Naomi Watts und Laura Harring in "Mulholland Drive" © Studiocanal
Somit ist und bleibt der Weltfrauentag, der seit über einhundert Jahren zelebriert wird, ein wichtiges Datum, um an die Rechte der Menschen zu erinnern, die sich als Frauen identifizieren oder von Geburt an solche identifiziert werden und mit dieser Konsequenz leben – in einer Welt, die hauptsächlich von Männern beherrscht und für Männer gemacht ist. Es ist der Tag, an dem traditionell die Fortschritte der Gleichberechtigung aus den vergangenen Jahrhunderten gefeiert und die kommenden Errungenschaften in diesem andauernden Kampf eingefordert werden – genau wie es an den übrigen Tagen des Jahres der Fall sein sollte. Der Bechdel-Test für Filme ist nur eine der vielen Nuancen dieser Geschichte, die man sich am Weltfrauentag einen Tick bewusster machen könnte als sonst.
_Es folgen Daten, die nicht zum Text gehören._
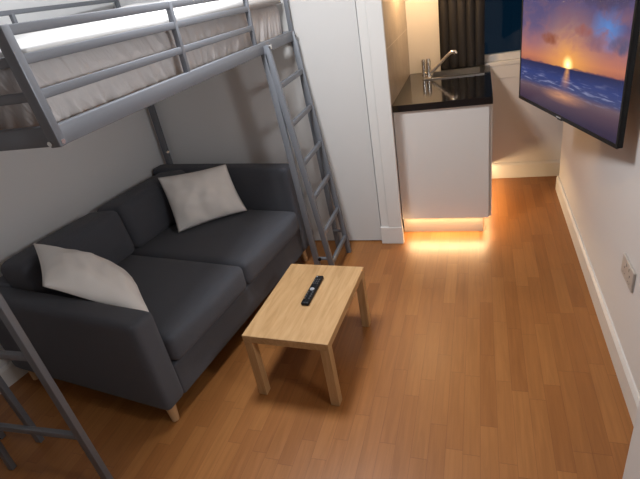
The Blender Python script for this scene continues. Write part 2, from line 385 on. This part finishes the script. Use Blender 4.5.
# ------------------------------------------------------------------ kitchen unit
KX1, KY0 = .058, 3.040
k = thing('kitchen_cabinet', 'white kitchen base cabinet end panel with warm strip light glowing under it', 'cabinet', (-.23, 3.5, 0))
def kb(name, boxes, m, par=None, bev=.002):
    bm = B(*boxes, bev=bev); bm.transform(Matrix.Translation((.23, -3.5, 0))); return obj(name, bm, m, par or k)
kb('side_panel', [(XK+.014, KX1, KY0, KY0+.018, .125, .899)], 'cab')
kb('carcass', [(XK+.014, KX1-.002, KY0+.019, YW-.02, .125, .143), (XK+.014, XK+.030, KY0+.019, YW-.02, .143, .899), (XK+.030, KX1-.002, YW-.036, YW-.02, .143, .899)], 'cab', bev=0)
kb('plinth', [(XK+.014, .022, KY0+.036, YW-.02, 0, .124)], 'plinth')
for i, (a, b) in enumerate(((KY0+.021, 3.535), (3.538, YW-.022))):
    dr = kb('door', [(KX1, KX1+.018, a, b, .128, .896)], 'cab')
    hy = a+.05 if i == 0 else b-.05
    kb('handle', [(KX1+.018, KX1+.026, hy-.005, hy+.005, .722, .732), (KX1+.018, KX1+.026, hy-.005, hy+.005, .775, .785), (KX1+.022, KX1+.029, hy-.006, hy+.006, .715, .792)], 'steel', dr)
kb('light_strip', [(XK+.03, .03, KY0+.024, KY0+.034, .119, .1245), (.032, .042, KY0+.05, YW-.04, .119, .1245)], 'led', bev=0)

SX0, SX1, SY0, SY1 = -.392, .036, 3.705, 3.985       # sink
bm = bmesh.new()
CX0, CX1, CY0, CY1, CZ0, CZ1 = XK+.010, .078, 3.024, YW-.013, .900, .942
for b in ((CX0, CX1, CY0, SY0+.02, CZ0, CZ1), (CX0, CX1, SY1-.02, CY1, CZ0, CZ1), (CX0, SX0+.02, SY0+.02, SY1-.02, CZ0, CZ1), (SX1-.02, CX1, SY0+.02, SY1-.02, CZ0, CZ1)): box(bm, *b)
bmesh.ops.remove_doubles(bm, verts=bm.verts[:], dist=.0004)
tag(obj('worktop', bm, 'granite'), 'glossy black worktop on the white kitchen cabinet', 'worktop')
s = thing('kitchen_sink', 'small stainless steel sink set into the black worktop below the curtain', 'sink', ((SX0+SX1)/2, (SY0+SY1)/2, CZ1))
def sk(bm): bm.transform(Matrix.Translation((-(SX0+SX1)/2, -(SY0+SY1)/2, -CZ1))); return bm
zt = CZ1+.001
bm = bmesh.new()
box(bm, SX0, SX1, SY0, SY0+.035, zt, zt+.006); box(bm, SX0, SX1, SY1-.03, SY1, zt, zt+.006)
box(bm, SX0, SX0+.05, SY0+.035, SY1-.03, zt, zt+.006); box(bm, SX1-.03, SX1, SY0+.035, SY1-.03, zt, zt+.006)
obj('rim', sk(bm), 'steel', s)
bm = bmesh.new(); bx0, bx1, by0, by1 = SX0+.045, SX1-.025, SY0+.03, SY1-.025
box(bm, bx0, bx0+.005, by0, by1, CZ1-.15, zt); box(bm, bx1-.005, bx1, by0, by1, CZ1-.15, zt); box(bm, bx0, bx1, by0, by0+.005, CZ1-.15, zt); box(bm, bx0, bx1, by1-.005, by1, CZ1-.15, zt); box(bm, bx0, bx1, by0, by1, CZ1-.155, CZ1-.15)
obj('basin', sk(bm), 'steel', s)
bm = bmesh.new(); cyl(bm, ((bx0+bx1)/2, (by0+by1)/2, CZ1-.15), ((bx0+bx1)/2, (by0+by1)/2, CZ1-.146), .035); obj('drain', sk(bm), 'chrome', s)

t = thing('kitchen_tap', 'chrome mixer tap with raised spout beside the kitchen sink', 'tap', (-.363, 3.80, CZ1+.007))
bm = bmesh.new(); cyl(bm, (0, 0, 0), (0, 0, .012), .030, .026); cyl(bm, (0, 0, .012), (0, 0, .105), .0175); cyl(bm, (0, 0, .105), (0, 0, .13), .0195, .012)
shade(obj('body', bm, 'chrome', t))
bm = bmesh.new(); cyl(bm, (-.036, .004, .005), (-.036, .004, .115), .0125); cyl(bm, (-.036, .004, .115), (-.036, .004, .128), .014, .008); cyl(bm, (-.036, .004, .03), (0, 0, .03), .009)
shade(obj('lever', bm, 'chrome', t))
bm = bmesh.new(); tube(bm, [(0, 0, .022), (.035, -.002, .040), (.085, -.004, .085), (.125, -.006, .122), (.158, -.008, .150), (.178, -.008, .160), (.196, -.008, .158), (.204, -.008, .142)], [.013, .0125, .0115, .011, .011, .013, .015, .0145])
shade(obj('spout', bm, 'chrome', t), 60)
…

Wer sich heute im Heimkino mit ARTHAUS-Filmen wie Leon – Der Profi, Million Dollar Baby, Grüne Tomaten, The Florida Project oder Mulholland Drive amüsiert, kann den Bechdel-Test getrost anwenden, ohne dass er negativ ausfällt. Das heißt nicht, dass nicht auch das ARTHAUS-Programm eine gesellschaftliche Ungleichheit spiegelt, die wiederum in der Filmgeschichte durch mangelnde Repräsentanz oder stereotype Geschlechterklischees verstärkt beziehungsweise reproduziert wurde. Der Bechdel-Test hilft uns, Filme im Kontext ihrer Zeit zu verorten und anhand des jetzigen Status quo zu diskutieren. Allein, dass er aus dem Jahr 1985 stammt und heute noch relevant ist, sollte zu denken geben – und das nicht nur am 8. März.